WHAT IS REQUIRED:
Identify each line in the records below that contains the word "this", and copy it.
+++ INPUT ROWS
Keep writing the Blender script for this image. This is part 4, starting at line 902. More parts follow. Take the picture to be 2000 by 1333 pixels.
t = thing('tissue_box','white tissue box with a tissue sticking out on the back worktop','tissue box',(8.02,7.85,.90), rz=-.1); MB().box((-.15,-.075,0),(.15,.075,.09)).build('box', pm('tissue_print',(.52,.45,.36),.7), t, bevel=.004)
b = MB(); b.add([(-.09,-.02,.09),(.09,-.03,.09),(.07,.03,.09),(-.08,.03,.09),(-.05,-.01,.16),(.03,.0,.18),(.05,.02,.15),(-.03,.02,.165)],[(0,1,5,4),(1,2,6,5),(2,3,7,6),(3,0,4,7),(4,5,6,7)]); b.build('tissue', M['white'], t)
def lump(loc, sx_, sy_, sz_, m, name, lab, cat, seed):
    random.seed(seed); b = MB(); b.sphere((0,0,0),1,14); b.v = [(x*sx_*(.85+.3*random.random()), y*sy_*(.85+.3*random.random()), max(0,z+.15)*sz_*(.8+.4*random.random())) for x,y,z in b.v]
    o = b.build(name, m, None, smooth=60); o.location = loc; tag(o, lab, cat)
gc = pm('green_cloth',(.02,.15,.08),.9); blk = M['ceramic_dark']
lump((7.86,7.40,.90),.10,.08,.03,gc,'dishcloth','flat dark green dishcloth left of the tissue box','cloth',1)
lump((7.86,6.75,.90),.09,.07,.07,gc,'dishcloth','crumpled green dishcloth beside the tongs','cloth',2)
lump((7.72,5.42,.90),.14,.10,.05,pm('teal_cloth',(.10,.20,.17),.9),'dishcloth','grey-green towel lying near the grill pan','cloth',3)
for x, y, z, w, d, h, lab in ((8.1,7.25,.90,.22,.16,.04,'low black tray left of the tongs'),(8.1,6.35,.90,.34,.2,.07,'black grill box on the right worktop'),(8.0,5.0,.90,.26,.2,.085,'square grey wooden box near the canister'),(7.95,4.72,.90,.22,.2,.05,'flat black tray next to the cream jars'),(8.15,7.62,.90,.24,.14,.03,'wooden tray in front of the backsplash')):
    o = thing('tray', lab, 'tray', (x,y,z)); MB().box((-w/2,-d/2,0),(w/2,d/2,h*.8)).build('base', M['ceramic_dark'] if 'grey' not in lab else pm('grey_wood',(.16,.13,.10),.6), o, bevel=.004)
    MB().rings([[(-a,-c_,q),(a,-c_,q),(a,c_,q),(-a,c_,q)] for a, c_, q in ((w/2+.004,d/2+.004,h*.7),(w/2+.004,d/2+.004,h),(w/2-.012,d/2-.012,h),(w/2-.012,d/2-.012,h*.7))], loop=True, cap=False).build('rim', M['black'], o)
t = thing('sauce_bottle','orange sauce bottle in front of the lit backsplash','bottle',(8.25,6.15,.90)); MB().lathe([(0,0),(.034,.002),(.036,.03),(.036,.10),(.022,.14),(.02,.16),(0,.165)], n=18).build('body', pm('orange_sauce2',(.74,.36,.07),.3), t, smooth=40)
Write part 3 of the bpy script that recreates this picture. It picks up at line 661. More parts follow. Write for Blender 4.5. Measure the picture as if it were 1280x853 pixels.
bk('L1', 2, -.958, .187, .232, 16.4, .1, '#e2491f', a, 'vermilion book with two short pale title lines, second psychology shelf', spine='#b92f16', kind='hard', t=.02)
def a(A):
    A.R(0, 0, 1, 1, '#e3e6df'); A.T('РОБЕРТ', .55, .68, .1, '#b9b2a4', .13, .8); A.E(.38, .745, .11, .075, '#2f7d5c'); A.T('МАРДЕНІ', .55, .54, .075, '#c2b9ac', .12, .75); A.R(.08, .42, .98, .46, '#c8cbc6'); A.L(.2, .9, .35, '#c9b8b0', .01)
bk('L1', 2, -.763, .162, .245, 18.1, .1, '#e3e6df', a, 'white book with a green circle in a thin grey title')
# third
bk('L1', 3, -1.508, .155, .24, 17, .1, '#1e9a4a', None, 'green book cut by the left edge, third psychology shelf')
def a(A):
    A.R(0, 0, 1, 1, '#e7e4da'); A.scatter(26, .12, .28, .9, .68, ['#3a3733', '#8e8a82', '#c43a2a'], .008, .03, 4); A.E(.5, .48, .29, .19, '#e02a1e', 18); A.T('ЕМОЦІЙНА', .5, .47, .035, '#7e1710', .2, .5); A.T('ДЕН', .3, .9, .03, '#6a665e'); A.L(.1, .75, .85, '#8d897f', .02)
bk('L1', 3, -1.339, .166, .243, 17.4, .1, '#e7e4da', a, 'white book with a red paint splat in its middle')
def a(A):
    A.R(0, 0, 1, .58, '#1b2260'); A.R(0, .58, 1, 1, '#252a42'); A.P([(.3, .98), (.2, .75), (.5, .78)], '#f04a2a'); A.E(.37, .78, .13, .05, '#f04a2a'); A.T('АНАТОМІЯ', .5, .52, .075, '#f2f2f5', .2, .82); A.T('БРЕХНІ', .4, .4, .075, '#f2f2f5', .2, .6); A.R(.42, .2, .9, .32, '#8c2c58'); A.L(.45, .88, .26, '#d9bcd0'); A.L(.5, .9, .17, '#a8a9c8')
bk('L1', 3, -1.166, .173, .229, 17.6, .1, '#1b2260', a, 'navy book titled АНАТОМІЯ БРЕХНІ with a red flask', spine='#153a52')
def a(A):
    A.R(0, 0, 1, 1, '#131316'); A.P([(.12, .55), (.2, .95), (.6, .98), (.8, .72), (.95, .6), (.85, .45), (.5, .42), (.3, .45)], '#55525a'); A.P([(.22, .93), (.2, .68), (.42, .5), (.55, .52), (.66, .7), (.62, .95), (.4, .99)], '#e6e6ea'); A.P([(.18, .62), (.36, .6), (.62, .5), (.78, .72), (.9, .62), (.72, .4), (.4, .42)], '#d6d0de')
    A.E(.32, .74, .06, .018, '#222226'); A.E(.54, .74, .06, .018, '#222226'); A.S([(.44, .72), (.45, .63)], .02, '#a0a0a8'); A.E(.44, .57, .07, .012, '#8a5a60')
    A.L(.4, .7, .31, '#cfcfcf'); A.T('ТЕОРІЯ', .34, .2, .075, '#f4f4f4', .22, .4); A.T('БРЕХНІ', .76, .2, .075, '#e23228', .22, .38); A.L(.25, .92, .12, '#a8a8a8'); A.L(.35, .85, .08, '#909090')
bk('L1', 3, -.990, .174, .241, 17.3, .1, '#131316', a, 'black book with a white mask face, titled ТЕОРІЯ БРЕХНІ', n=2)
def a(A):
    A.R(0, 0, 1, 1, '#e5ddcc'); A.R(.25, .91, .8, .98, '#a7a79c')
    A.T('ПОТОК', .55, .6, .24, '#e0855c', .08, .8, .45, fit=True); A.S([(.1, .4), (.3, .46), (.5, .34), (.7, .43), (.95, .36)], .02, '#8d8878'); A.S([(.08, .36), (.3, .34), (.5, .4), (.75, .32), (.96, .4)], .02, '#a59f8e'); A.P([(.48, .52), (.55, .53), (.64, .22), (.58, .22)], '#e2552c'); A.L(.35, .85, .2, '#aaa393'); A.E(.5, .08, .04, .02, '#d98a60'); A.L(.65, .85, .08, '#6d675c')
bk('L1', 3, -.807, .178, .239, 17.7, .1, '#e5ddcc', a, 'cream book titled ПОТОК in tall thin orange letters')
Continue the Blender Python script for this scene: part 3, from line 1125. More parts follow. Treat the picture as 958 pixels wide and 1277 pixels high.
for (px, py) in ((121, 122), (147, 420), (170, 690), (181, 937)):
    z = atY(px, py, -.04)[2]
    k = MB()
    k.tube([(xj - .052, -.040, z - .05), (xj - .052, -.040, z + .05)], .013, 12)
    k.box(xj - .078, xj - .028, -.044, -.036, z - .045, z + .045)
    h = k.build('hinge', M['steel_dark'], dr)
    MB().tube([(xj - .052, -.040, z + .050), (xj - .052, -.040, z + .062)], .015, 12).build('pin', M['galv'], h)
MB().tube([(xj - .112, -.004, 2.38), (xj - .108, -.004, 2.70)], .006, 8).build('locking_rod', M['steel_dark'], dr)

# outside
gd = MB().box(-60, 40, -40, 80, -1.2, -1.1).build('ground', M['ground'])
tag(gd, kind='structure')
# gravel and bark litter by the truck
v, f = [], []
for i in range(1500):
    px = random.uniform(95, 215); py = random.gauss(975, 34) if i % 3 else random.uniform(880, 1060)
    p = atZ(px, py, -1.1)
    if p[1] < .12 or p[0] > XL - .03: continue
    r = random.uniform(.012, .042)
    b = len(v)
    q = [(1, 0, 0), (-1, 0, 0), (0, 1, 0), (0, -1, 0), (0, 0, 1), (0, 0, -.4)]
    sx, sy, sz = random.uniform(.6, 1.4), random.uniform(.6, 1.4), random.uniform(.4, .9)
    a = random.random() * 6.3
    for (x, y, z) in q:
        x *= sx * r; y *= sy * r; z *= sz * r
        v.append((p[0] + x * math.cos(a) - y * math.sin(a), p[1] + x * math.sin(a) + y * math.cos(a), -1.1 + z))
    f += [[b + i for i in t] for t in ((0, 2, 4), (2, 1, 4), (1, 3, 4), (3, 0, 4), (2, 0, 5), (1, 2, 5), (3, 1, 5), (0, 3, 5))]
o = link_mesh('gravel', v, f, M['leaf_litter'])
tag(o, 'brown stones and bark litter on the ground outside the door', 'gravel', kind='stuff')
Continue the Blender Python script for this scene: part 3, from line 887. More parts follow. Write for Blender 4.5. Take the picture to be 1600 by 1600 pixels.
++++++
ANSWER IN FULL:
Keep writing the Blender script for this image. This is part 4, starting at line 902. More parts follow. Take the picture to be 2000 by 1333 pixels.
Write part 3 of the bpy script that recreates this picture. It picks up at line 661. More parts follow. Write for Blender 4.5. Measure the picture as if it were 1280x853 pixels.
Continue the Blender Python script for this scene: part 3, from line 1125. More parts follow. Treat the picture as 958 pixels wide and 1277 pixels high.
Continue the Blender Python script for this scene: part 3, from line 887. More parts follow. Write for Blender 4.5. Take the picture to be 1600 by 1600 pixels.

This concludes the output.